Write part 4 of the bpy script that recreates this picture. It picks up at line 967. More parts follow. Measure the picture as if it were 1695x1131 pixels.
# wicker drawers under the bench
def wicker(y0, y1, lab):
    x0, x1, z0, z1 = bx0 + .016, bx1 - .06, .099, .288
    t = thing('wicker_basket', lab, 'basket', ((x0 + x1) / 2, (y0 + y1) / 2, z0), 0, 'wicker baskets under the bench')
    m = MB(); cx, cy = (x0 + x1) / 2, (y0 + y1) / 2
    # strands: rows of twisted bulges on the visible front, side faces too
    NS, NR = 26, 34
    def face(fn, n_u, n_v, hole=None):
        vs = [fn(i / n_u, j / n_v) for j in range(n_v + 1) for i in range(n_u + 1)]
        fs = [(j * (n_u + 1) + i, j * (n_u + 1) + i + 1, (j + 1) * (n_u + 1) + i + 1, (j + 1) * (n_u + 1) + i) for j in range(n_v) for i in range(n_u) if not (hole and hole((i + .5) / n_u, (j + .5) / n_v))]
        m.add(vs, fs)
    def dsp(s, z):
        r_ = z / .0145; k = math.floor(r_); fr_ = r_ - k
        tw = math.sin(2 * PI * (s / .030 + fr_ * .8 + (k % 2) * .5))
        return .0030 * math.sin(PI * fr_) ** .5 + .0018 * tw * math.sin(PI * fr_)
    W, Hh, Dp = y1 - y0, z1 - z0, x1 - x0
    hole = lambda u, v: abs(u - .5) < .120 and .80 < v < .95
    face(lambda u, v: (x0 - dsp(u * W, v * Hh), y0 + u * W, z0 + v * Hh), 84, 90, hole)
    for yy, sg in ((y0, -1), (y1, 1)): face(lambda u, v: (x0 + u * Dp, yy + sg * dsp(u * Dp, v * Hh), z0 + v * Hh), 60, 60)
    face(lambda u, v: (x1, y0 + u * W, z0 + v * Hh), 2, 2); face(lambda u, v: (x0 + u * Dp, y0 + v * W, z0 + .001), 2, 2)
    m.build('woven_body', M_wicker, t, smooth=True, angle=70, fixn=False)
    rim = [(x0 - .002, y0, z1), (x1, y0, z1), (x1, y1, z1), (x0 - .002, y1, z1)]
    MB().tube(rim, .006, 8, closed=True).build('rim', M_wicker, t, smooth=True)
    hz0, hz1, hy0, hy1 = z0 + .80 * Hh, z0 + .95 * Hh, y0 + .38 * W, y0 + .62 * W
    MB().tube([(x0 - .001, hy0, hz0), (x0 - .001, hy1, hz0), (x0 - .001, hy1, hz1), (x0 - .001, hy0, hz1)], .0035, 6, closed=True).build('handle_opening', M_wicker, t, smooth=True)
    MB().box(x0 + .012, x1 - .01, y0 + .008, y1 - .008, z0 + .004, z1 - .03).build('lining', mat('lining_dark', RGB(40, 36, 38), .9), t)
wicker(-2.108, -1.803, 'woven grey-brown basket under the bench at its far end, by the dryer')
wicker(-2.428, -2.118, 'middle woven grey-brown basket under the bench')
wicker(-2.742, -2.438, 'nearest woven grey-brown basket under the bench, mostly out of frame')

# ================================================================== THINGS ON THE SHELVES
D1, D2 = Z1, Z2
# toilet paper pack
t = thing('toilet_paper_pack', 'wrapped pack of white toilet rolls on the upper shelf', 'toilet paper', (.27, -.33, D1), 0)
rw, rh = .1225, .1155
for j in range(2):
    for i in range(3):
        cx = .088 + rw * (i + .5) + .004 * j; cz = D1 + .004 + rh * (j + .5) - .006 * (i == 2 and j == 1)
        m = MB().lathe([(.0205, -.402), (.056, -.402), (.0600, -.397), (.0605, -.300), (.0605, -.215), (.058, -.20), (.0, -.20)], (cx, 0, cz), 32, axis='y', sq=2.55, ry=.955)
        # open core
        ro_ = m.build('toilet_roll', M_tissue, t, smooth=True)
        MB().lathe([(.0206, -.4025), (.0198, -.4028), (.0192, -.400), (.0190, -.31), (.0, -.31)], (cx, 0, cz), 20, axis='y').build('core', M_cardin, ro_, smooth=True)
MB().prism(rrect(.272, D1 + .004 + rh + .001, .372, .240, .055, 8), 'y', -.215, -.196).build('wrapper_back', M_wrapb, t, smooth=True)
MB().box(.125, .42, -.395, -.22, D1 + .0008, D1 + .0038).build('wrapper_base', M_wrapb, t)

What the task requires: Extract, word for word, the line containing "MB().box(x0 + .012, x1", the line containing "wicker(-2.742, -2.438, 'nearest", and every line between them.

Full output:
    MB().box(x0 + .012, x1 - .01, y0 + .008, y1 - .008, z0 + .004, z1 - .03).build('lining', mat('lining_dark', RGB(40, 36, 38), .9), t)
wicker(-2.108, -1.803, 'woven grey-brown basket under the bench at its far end, by the dryer')
wicker(-2.428, -2.118, 'middle woven grey-brown basket under the bench')
wicker(-2.742, -2.438, 'nearest woven grey-brown basket under the bench, mostly out of frame')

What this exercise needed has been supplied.